| CHALLENGE |
Leave the pictures out and quote every line from the start of the listing to the line with "at=(0.492, 2.6, 2.416))", inclusive.

| INFORMATION SUPPLIED |
╔══

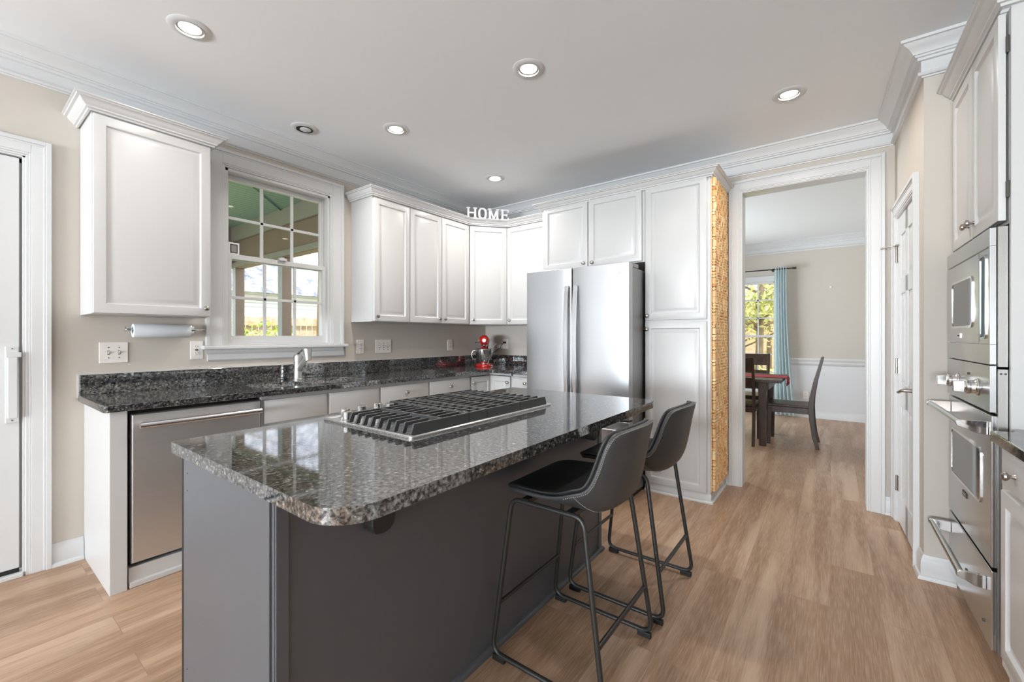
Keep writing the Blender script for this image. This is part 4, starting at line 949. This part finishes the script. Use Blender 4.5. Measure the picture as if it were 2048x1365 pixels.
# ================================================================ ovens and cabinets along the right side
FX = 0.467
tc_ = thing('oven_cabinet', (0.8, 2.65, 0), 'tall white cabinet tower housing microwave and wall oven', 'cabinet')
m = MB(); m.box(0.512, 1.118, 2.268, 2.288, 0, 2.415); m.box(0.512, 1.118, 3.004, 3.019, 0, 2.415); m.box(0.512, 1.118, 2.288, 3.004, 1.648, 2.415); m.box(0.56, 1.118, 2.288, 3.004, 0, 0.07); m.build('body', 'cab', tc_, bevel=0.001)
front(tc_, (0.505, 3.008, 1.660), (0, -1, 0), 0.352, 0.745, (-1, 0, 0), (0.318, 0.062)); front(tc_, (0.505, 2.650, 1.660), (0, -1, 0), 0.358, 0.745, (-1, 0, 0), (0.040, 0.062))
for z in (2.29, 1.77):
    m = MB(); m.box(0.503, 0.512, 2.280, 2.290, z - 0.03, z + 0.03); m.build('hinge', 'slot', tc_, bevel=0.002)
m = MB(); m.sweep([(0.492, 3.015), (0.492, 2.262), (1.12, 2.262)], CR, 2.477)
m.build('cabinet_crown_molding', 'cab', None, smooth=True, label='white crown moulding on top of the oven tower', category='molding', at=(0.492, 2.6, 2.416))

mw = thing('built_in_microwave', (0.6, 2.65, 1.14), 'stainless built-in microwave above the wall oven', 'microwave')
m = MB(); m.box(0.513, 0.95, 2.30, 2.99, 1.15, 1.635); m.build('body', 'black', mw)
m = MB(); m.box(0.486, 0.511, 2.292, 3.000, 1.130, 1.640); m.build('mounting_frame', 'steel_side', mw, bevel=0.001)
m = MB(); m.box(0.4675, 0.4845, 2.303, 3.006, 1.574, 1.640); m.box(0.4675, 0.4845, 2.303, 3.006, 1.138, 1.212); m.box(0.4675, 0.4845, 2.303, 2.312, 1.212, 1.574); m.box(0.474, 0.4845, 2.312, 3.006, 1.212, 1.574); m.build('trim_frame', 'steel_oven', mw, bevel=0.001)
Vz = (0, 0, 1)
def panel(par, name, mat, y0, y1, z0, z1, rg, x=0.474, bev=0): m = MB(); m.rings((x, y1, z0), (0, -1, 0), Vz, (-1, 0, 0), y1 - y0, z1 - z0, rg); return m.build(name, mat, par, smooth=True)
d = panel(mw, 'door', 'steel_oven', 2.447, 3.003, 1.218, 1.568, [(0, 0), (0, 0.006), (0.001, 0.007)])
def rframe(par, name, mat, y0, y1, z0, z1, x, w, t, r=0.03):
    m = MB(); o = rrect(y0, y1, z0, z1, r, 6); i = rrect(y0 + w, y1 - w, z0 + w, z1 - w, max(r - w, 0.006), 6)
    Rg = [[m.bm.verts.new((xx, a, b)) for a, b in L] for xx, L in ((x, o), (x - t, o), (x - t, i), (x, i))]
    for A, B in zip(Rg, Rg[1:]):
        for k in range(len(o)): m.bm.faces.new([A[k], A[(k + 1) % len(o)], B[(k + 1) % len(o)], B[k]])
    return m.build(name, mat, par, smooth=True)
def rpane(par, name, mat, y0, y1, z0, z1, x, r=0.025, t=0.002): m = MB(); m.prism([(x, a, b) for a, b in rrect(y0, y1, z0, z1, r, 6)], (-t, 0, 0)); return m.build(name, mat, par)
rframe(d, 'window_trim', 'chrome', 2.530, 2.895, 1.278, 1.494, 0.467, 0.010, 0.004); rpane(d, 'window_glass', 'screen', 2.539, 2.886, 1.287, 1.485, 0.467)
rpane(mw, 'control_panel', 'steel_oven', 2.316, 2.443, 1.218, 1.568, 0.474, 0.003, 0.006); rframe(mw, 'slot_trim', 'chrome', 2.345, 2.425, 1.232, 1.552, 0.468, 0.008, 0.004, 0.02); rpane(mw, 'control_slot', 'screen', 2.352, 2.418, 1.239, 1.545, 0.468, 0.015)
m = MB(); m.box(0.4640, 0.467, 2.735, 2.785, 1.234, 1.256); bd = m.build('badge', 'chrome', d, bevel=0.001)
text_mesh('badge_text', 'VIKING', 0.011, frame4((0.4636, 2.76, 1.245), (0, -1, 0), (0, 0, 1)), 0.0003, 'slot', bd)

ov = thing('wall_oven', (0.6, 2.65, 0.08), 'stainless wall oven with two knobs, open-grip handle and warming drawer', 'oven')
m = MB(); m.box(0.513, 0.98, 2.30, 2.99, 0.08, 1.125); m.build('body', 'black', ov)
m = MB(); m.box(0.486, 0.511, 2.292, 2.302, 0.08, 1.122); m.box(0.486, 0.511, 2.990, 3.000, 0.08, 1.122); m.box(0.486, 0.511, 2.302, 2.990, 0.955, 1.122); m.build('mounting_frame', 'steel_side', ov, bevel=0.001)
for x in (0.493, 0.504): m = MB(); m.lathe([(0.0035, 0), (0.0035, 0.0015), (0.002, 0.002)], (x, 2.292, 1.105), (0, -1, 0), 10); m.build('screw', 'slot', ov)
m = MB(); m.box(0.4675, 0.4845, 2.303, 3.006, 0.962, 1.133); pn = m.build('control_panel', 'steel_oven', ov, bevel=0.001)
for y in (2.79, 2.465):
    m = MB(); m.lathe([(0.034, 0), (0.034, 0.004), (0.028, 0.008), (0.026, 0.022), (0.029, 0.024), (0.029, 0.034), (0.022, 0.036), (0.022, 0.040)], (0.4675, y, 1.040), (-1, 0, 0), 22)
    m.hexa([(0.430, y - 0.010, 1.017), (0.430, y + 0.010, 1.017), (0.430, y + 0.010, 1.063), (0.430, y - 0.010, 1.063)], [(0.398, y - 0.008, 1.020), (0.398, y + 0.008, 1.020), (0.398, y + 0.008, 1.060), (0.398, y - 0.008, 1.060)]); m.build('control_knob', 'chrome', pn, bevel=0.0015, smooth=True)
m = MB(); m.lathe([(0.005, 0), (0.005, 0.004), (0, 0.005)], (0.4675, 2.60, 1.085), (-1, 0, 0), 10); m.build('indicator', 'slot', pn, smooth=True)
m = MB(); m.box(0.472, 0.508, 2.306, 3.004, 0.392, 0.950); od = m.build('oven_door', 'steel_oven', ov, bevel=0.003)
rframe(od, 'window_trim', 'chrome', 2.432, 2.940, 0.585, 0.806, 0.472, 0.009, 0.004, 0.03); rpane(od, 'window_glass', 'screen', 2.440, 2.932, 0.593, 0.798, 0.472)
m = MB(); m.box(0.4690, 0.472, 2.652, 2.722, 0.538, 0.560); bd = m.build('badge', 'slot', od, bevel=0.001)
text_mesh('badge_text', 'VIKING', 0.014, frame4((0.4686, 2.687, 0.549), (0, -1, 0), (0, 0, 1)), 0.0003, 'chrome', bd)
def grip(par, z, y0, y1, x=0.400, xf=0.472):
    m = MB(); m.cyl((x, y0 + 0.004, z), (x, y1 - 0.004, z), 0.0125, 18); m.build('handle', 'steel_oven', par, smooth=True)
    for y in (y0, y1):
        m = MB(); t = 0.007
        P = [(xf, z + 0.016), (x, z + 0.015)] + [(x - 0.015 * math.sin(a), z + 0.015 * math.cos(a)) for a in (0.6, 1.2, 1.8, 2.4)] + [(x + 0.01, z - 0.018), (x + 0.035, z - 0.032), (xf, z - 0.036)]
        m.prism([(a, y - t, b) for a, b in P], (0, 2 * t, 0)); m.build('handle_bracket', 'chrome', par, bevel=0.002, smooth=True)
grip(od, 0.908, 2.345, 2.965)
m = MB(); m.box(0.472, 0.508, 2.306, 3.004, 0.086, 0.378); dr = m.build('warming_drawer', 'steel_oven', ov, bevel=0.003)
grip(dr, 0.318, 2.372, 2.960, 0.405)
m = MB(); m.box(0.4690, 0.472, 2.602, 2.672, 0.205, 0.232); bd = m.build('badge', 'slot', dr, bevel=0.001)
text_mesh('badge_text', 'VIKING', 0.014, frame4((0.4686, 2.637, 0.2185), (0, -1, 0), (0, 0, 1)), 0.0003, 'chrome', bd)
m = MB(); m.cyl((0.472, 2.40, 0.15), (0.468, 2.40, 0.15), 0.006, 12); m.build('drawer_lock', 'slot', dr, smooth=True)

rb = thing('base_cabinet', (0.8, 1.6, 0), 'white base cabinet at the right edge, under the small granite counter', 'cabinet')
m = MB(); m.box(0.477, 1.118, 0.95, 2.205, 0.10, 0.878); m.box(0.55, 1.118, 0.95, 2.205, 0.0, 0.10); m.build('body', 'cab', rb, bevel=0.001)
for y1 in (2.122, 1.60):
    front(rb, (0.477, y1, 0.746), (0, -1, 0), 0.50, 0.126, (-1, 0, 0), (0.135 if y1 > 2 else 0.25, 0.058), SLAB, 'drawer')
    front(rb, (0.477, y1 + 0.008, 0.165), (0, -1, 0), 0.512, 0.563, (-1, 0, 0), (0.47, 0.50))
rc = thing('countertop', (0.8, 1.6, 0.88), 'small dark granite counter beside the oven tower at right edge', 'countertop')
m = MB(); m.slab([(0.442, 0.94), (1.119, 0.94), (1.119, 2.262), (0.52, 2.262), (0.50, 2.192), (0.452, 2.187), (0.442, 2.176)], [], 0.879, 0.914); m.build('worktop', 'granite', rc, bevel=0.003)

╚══

| FULL OUTPUT |
Keep writing the Blender script for this image. This is part 4, starting at line 949. This part finishes the script. Use Blender 4.5. Measure the picture as if it were 2048x1365 pixels.
# ================================================================ ovens and cabinets along the right side
FX = 0.467
tc_ = thing('oven_cabinet', (0.8, 2.65, 0), 'tall white cabinet tower housing microwave and wall oven', 'cabinet')
m = MB(); m.box(0.512, 1.118, 2.268, 2.288, 0, 2.415); m.box(0.512, 1.118, 3.004, 3.019, 0, 2.415); m.box(0.512, 1.118, 2.288, 3.004, 1.648, 2.415); m.box(0.56, 1.118, 2.288, 3.004, 0, 0.07); m.build('body', 'cab', tc_, bevel=0.001)
front(tc_, (0.505, 3.008, 1.660), (0, -1, 0), 0.352, 0.745, (-1, 0, 0), (0.318, 0.062)); front(tc_, (0.505, 2.650, 1.660), (0, -1, 0), 0.358, 0.745, (-1, 0, 0), (0.040, 0.062))
for z in (2.29, 1.77):
    m = MB(); m.box(0.503, 0.512, 2.280, 2.290, z - 0.03, z + 0.03); m.build('hinge', 'slot', tc_, bevel=0.002)
m = MB(); m.sweep([(0.492, 3.015), (0.492, 2.262), (1.12, 2.262)], CR, 2.477)
m.build('cabinet_crown_molding', 'cab', None, smooth=True, label='white crown moulding on top of the oven tower', category='molding', at=(0.492, 2.6, 2.416))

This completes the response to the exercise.